You will also see a number of handsome private
residences—country-houses of wealthy merchants; and you will
find that the church, though uninteresting exteriorly, is rich
and impressive within: it is a famous shrine, where miracles are
alleged to have been wrought. Immense processions periodically
wend their way to it from St. Pierre,—starting at three or four
o'clock in the morning, so as to arrive before the sun is well
up. … But there are no woods here,—only fields. An odd tone
is given to the lanes by a local custom of planting hedges of
what are termed roseaux d' Inde, having a dark-red foliage; and
there is a visible fondness for ornamental plants with crimson
leaves. Otherwise the mountain summit is somewhat bare; trees
have a scrubby aspect. You must have noticed while ascending
that the palmistes became smaller as they were situated higher:
at Morne Rouge they are dwarfed,—having a short stature, and
very thick trunks.
In spite of the fine views of the sea, the mountain-heights,
and the valley-reaches, obtainable from Morne Rouge, the place
has a somewhat bleak look. Perhaps this is largely owing to the
universal slate-gray tint of
the buildings,—very melancholy by
comparison with the apricot and banana yellows tinting the walls
of St. Pierre. But this cheerless gray is the only color which
can resist the climate of Morne Rouge, where people are literally
dwelling in the clouds. Rolling down like white smoke from Pelée,
these often create a dismal fog; and Morne Rouge is certainly one
of the rainiest places in the world. When it is dry everywhere else,
it rains at Morne Rouge. It rains at least three hundred and sixty
days and three hundred and sixty nights of the year. It rains almost
invariably once in every twenty-four hours; but oftener five or
six times. The dampness is phenomenal.

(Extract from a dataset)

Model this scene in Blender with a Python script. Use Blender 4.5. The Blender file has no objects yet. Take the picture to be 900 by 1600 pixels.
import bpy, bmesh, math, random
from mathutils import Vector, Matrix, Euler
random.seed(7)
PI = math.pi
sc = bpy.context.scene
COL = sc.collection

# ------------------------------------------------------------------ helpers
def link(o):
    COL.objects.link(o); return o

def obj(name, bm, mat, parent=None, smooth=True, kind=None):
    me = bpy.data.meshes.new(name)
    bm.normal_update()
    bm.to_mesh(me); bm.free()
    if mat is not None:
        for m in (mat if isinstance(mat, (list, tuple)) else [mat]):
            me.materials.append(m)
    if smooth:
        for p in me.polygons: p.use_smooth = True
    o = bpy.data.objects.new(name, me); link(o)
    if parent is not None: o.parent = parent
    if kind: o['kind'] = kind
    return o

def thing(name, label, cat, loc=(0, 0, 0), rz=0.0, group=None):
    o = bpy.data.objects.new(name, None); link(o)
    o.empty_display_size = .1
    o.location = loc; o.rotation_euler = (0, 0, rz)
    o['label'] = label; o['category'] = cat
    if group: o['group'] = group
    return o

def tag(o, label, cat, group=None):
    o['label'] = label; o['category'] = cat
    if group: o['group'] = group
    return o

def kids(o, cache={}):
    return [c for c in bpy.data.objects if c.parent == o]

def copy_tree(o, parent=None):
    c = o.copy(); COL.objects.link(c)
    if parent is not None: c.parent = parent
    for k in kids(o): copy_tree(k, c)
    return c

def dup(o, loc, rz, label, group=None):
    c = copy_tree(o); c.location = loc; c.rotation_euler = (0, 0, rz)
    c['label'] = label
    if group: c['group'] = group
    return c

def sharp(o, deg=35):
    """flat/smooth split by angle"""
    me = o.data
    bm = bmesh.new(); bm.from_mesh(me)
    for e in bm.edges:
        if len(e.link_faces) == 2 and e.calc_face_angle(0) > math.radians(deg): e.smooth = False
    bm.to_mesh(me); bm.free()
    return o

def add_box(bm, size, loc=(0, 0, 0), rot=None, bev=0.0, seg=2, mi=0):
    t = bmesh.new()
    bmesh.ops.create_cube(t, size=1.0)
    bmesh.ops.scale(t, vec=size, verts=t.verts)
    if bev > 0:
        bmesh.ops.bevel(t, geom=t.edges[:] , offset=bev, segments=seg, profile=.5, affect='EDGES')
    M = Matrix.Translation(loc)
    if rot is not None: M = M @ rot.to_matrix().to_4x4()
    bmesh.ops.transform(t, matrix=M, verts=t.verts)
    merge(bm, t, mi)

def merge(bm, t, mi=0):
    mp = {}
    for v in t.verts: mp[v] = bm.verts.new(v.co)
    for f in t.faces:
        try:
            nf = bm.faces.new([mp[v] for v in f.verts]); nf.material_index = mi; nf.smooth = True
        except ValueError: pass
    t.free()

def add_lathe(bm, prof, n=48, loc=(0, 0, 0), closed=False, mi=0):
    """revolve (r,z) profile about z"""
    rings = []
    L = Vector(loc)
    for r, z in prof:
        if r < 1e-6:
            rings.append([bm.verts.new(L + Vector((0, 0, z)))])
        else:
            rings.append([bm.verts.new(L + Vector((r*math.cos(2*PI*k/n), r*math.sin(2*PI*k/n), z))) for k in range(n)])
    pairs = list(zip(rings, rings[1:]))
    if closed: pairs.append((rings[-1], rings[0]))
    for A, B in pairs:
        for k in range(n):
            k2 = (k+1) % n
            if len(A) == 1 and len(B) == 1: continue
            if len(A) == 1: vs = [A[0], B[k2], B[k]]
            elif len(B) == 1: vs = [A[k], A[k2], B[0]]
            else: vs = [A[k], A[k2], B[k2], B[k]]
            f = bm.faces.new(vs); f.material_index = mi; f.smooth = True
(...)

All mirrors become
patchy; linen moulds in one day; leather turns while woollen
goods feel as if saturated with moisture; new brass becomes
green; steel crumbles into red powder; wood-work rots with
astonishing rapidity; salt is quickly transformed into brine; and
matches, unless kept in a very warm place, refuse to light.
Everything moulders and peels and decomposes; even the frescos of
the church-interior lump out in immense blisters; and a
microscopic vegetation, green or brown, attacks all exposed
surfaces of timber or stone. At night it is often really cold;—
and it is hard to understand how, with all this dampness and
coolness and mouldiness, Morne Rouge can be a healthy place. But
it is so, beyond any question: it is the great Martinique resort
for invalids; strangers debilitated by the climate of Trinidad or
Cayenne come to it for recuperation.
Leaving the village by the still uprising road, you will be
surprised, after a walk of twenty minutes northward, by a
magnificent view,—the vast valley of the Champ-Flore, watered
by many torrents, and bounded south and west by double, triple,
and quadruple surging of mountains,—mountains broken, peaked,
tormented-looking, and tinted (irisées, as the creoles say) with
all those gem-tones
distance gives in a West Indian atmosphere.
Particularly impressive is the beauty of one purple cone in the
midst of this many-colored chain: the Piton Gélé. All the valley-expanse
of rich land is checkered with alternations of meadow and
cane and cacao,—except northwestwardly, where woods billow out of
sight beyond a curve. Facing this landscape, on your left, are mornes
of various heights,—among which you will notice La Calebasse,
overtopping everything but Pelée shadowing behind it;—and a
grass-grown road leads up westward from the national highway
towards the volcano. This is the Calebasse route to Pelée.